• _What to do_
Repeat every line of the listing below exactly, minus the pictures.

* * * * * * * * *

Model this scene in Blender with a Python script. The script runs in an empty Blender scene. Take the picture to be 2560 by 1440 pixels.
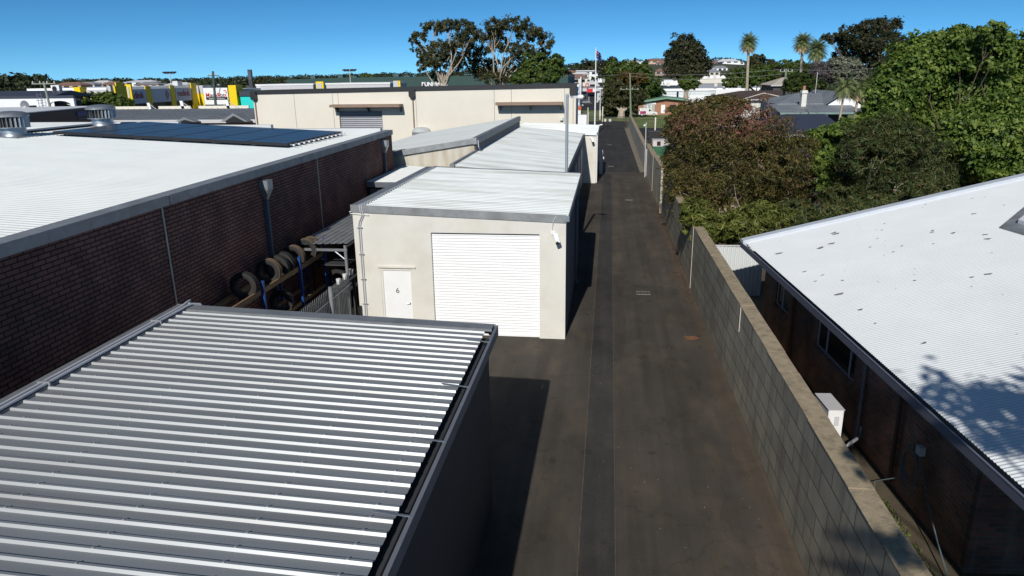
import bpy, math, random
import numpy as np
from mathutils import Vector, Matrix
random.seed(7); RNG = np.random.default_rng(7)
R = math.radians
# ---------------------------------------------------------------- camera, sky, sun
H = 7.8; F = 1776.0
Yc = np.array([245., -538., F]); Yc /= np.linalg.norm(Yc)
Dc = np.array([80., 5899., F]); Dc -= Dc.dot(Yc)*Yc; Dc /= np.linalg.norm(Dc)
Zc = -Dc; Xc = np.cross(Yc, Zc); MM = np.array([Xc, Yc, Zc])
scene = bpy.context.scene
col = scene.collection
cd = bpy.data.cameras.new('camera'); cam = bpy.data.objects.new('camera', cd); col.objects.link(cam)
cd.sensor_width = 36; cd.lens = 36*F/2560; cd.clip_start = .1; cd.clip_end = 6000
mw = Matrix.Identity(4)
for i in range(3):
    mw[i][0] = MM[i][0]; mw[i][1] = -MM[i][1]; mw[i][2] = -MM[i][2]
mw[2][3] = H
cam.matrix_world = mw
scene.camera = cam
scene.render.resolution_x = 1024; scene.render.resolution_y = 576
scene.view_settings.view_transform = 'Standard'; scene.view_settings.look = 'None'
scene.view_settings.exposure = 0.0; scene.view_settings.gamma = 1.0
SUN = Vector((-.095, -1, .64)).normalized()
sd = bpy.data.lights.new('sun', 'SUN'); sd.energy = 4.0; sd.angle = R(.53); sd.color = (1, .955, .88)
sun = bpy.data.objects.new('sun', sd); col.objects.link(sun)
sun.rotation_euler = SUN.to_track_quat('Z', 'Y').to_euler()
w = bpy.data.worlds.new('World'); scene.world = w; w.use_nodes = True
nt = w.node_tree; bg = nt.nodes['Background']
sky = nt.nodes.new('ShaderNodeTexSky'); sky.sky_type = 'NISHITA'; sky.sun_disc = False
sky.sun_elevation = math.asin(SUN.z); sky.sun_rotation = math.pi+.095
sky.air_density = 1.15; sky.dust_density = .25; sky.ozone_density = 2.4; sky.altitude = 0
tcw = nt.nodes.new('ShaderNodeTexCoord'); spw = nt.nodes.new('ShaderNodeSeparateXYZ'); cbw = nt.nodes.new('ShaderNodeCombineXYZ')
mz = nt.nodes.new('ShaderNodeMath'); mz.operation = 'ABSOLUTE'; ma_ = nt.nodes.new('ShaderNodeMath'); ma_.operation = 'MULTIPLY_ADD'; ma_.inputs[1].default_value = 1.5; ma_.inputs[2].default_value = .16
nt.links.new(tcw.outputs['Generated'], spw.inputs[0]); nt.links.new(spw.outputs[0], cbw.inputs[0]); nt.links.new(spw.outputs[1], cbw.inputs[1])
nt.links.new(spw.outputs[2], mz.inputs[0]); nt.links.new(mz.outputs[0], ma_.inputs[0]); nt.links.new(ma_.outputs[0], cbw.inputs[2])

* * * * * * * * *

• _In response_
Model this scene in Blender with a Python script. The script runs in an empty Blender scene. Take the picture to be 2560 by 1440 pixels.
import bpy, math, random
import numpy as np
from mathutils import Vector, Matrix
random.seed(7); RNG = np.random.default_rng(7)
R = math.radians
# ---------------------------------------------------------------- camera, sky, sun
H = 7.8; F = 1776.0
Yc = np.array([245., -538., F]); Yc /= np.linalg.norm(Yc)
Dc = np.array([80., 5899., F]); Dc -= Dc.dot(Yc)*Yc; Dc /= np.linalg.norm(Dc)
Zc = -Dc; Xc = np.cross(Yc, Zc); MM = np.array([Xc, Yc, Zc])
scene = bpy.context.scene
col = scene.collection
cd = bpy.data.cameras.new('camera'); cam = bpy.data.objects.new('camera', cd); col.objects.link(cam)
cd.sensor_width = 36; cd.lens = 36*F/2560; cd.clip_start = .1; cd.clip_end = 6000
mw = Matrix.Identity(4)
for i in range(3):
    mw[i][0] = MM[i][0]; mw[i][1] = -MM[i][1]; mw[i][2] = -MM[i][2]
mw[2][3] = H
cam.matrix_world = mw
scene.camera = cam
scene.render.resolution_x = 1024; scene.render.resolution_y = 576
scene.view_settings.view_transform = 'Standard'; scene.view_settings.look = 'None'
scene.view_settings.exposure = 0.0; scene.view_settings.gamma = 1.0
SUN = Vector((-.095, -1, .64)).normalized()
sd = bpy.data.lights.new('sun', 'SUN'); sd.energy = 4.0; sd.angle = R(.53); sd.color = (1, .955, .88)
sun = bpy.data.objects.new('sun', sd); col.objects.link(sun)
sun.rotation_euler = SUN.to_track_quat('Z', 'Y').to_euler()
w = bpy.data.worlds.new('World'); scene.world = w; w.use_nodes = True
nt = w.node_tree; bg = nt.nodes['Background']
sky = nt.nodes.new('ShaderNodeTexSky'); sky.sky_type = 'NISHITA'; sky.sun_disc = False
sky.sun_elevation = math.asin(SUN.z); sky.sun_rotation = math.pi+.095
sky.air_density = 1.15; sky.dust_density = .25; sky.ozone_density = 2.4; sky.altitude = 0
tcw = nt.nodes.new('ShaderNodeTexCoord'); spw = nt.nodes.new('ShaderNodeSeparateXYZ'); cbw = nt.nodes.new('ShaderNodeCombineXYZ')
mz = nt.nodes.new('ShaderNodeMath'); mz.operation = 'ABSOLUTE'; ma_ = nt.nodes.new('ShaderNodeMath'); ma_.operation = 'MULTIPLY_ADD'; ma_.inputs[1].default_value = 1.5; ma_.inputs[2].default_value = .16
nt.links.new(tcw.outputs['Generated'], spw.inputs[0]); nt.links.new(spw.outputs[0], cbw.inputs[0]); nt.links.new(spw.outputs[1], cbw.inputs[1])
nt.links.new(spw.outputs[2], mz.inputs[0]); nt.links.new(mz.outputs[0], ma_.inputs[0]); nt.links.new(ma_.outputs[0], cbw.inputs[2])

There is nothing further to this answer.